SHORT EXERCISE
Return the listing below unchanged, minus its pictures.
═════ RECORDED INFORMATION ═════
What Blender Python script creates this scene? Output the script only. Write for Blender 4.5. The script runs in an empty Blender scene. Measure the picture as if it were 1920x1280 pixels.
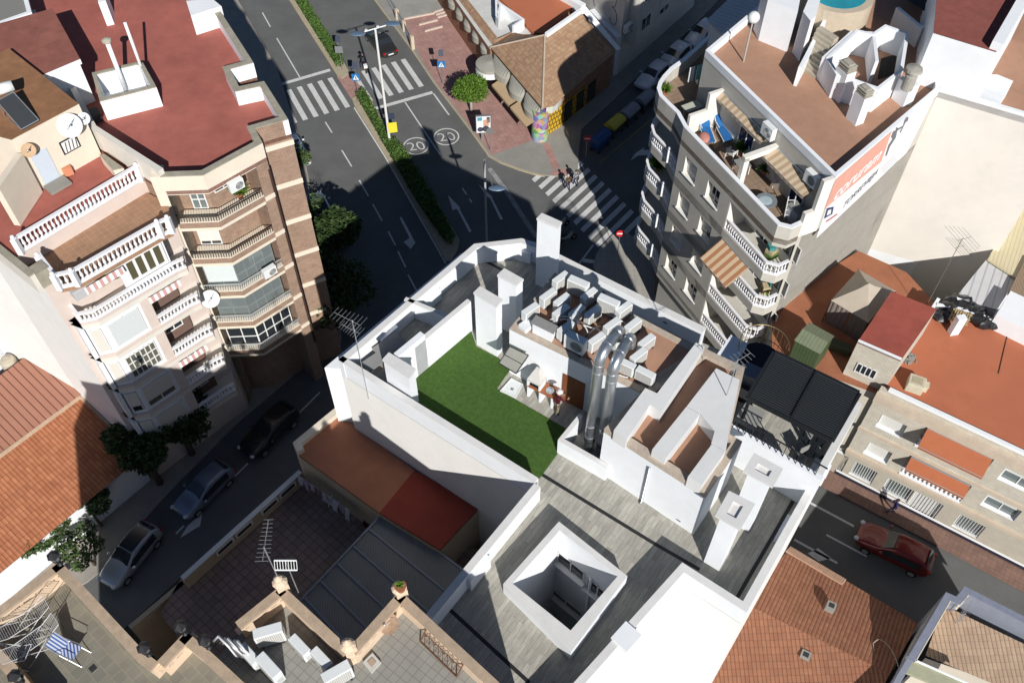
import bpy, bmesh, math, random
from mathutils import Vector, Matrix
from mathutils.geometry import tessellate_polygon
random.seed(7)
C = bpy.context.scene.collection
PI = math.pi
R = math.radians
# ------------------------------------------------------------------ survey of the site
# The site was surveyed from one known viewpoint: P() gives the place on a level at height z,
# V() the place on a known upright plane.  Everything is then built there at real size.
CAM_H, CAM_F, CAM_T, CAM_R = 55.39775645788226, 1780.0, 0.655895805, -0.00250875861
def _axes():
    fwd = Vector((0, math.sin(CAM_T), -math.cos(CAM_T))); right = Vector((1, 0, 0)); down = fwd.cross(right)
    c, s = math.cos(CAM_R), math.sin(CAM_R)
    return right*c + down*s, down*c - right*s, fwd
AX, AY, AZ = _axes()
def ray(x, y):
    return AX*((x-960)/CAM_F) + AY*((y-640)/CAM_F) + AZ
def P(x, y, z=0.0):
    d = ray(x, y); t = (z-CAM_H)/d.z
    return Vector((d.x*t, d.y*t, z))
def P2(x, y, z=0.0):
    q = P(x, y, z); return Vector((q.x, q.y))
def PP(pts, z=0.0):
    return [P2(x, y, z) for x, y in pts]
def V(x, y, A, B):
    d = ray(x, y); n = Vector((-(B[1]-A[1]), B[0]-A[0]))
    t = (A[0]*n.x + A[1]*n.y)/(d.x*n.x + d.y*n.y)
    return Vector((d.x*t, d.y*t, CAM_H + d.z*t))
def ZAT(x, y, Q):
    d = ray(x, y); return CAM_H + math.hypot(Q[0], Q[1])*d.z/math.hypot(d.x, d.y)
# ------------------------------------------------------------------ materials
def lin(c):
    return tuple((v/12.92 if v <= .04045 else ((v+.055)/1.055)**2.4) for v in (x/255. for x in c))
_M = {}
class NT:
    def __init__(s, name):
        s.m = bpy.data.materials.new(name); s.m.use_nodes = True
        s.t = s.m.node_tree; s.n = s.t.nodes; s.b = s.n['Principled BSDF']; s.l = s.t.links
    def add(s, typ, **kw):
        n = s.n.new(typ)
        for k, v in kw.items():
            if k in n.inputs: n.inputs[k].default_value = v
            else: setattr(n, k, v)
        return n
    def link(s, a, b): s.l.new(a, b)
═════
WRITTEN RESPONSE
What Blender Python script creates this scene? Output the script only. Write for Blender 4.5. The script runs in an empty Blender scene. Measure the picture as if it were 1920x1280 pixels.
import bpy, bmesh, math, random
from mathutils import Vector, Matrix
from mathutils.geometry import tessellate_polygon
random.seed(7)
C = bpy.context.scene.collection
PI = math.pi
R = math.radians
# ------------------------------------------------------------------ survey of the site
# The site was surveyed from one known viewpoint: P() gives the place on a level at height z,
# V() the place on a known upright plane.  Everything is then built there at real size.
CAM_H, CAM_F, CAM_T, CAM_R = 55.39775645788226, 1780.0, 0.655895805, -0.00250875861
def _axes():
    fwd = Vector((0, math.sin(CAM_T), -math.cos(CAM_T))); right = Vector((1, 0, 0)); down = fwd.cross(right)
    c, s = math.cos(CAM_R), math.sin(CAM_R)
    return right*c + down*s, down*c - right*s, fwd
AX, AY, AZ = _axes()
def ray(x, y):
    return AX*((x-960)/CAM_F) + AY*((y-640)/CAM_F) + AZ
def P(x, y, z=0.0):
    d = ray(x, y); t = (z-CAM_H)/d.z
    return Vector((d.x*t, d.y*t, z))
def P2(x, y, z=0.0):
    q = P(x, y, z); return Vector((q.x, q.y))
def PP(pts, z=0.0):
    return [P2(x, y, z) for x, y in pts]
def V(x, y, A, B):
    d = ray(x, y); n = Vector((-(B[1]-A[1]), B[0]-A[0]))
    t = (A[0]*n.x + A[1]*n.y)/(d.x*n.x + d.y*n.y)
    return Vector((d.x*t, d.y*t, CAM_H + d.z*t))
def ZAT(x, y, Q):
    d = ray(x, y); return CAM_H + math.hypot(Q[0], Q[1])*d.z/math.hypot(d.x, d.y)
# ------------------------------------------------------------------ materials
def lin(c):
    return tuple((v/12.92 if v <= .04045 else ((v+.055)/1.055)**2.4) for v in (x/255. for x in c))
_M = {}
class NT:
    def __init__(s, name):
        s.m = bpy.data.materials.new(name); s.m.use_nodes = True
        s.t = s.m.node_tree; s.n = s.t.nodes; s.b = s.n['Principled BSDF']; s.l = s.t.links
    def add(s, typ, **kw):
        n = s.n.new(typ)
        for k, v in kw.items():
            if k in n.inputs: n.inputs[k].default_value = v
            else: setattr(n, k, v)
        return n
    def link(s, a, b): s.l.new(a, b)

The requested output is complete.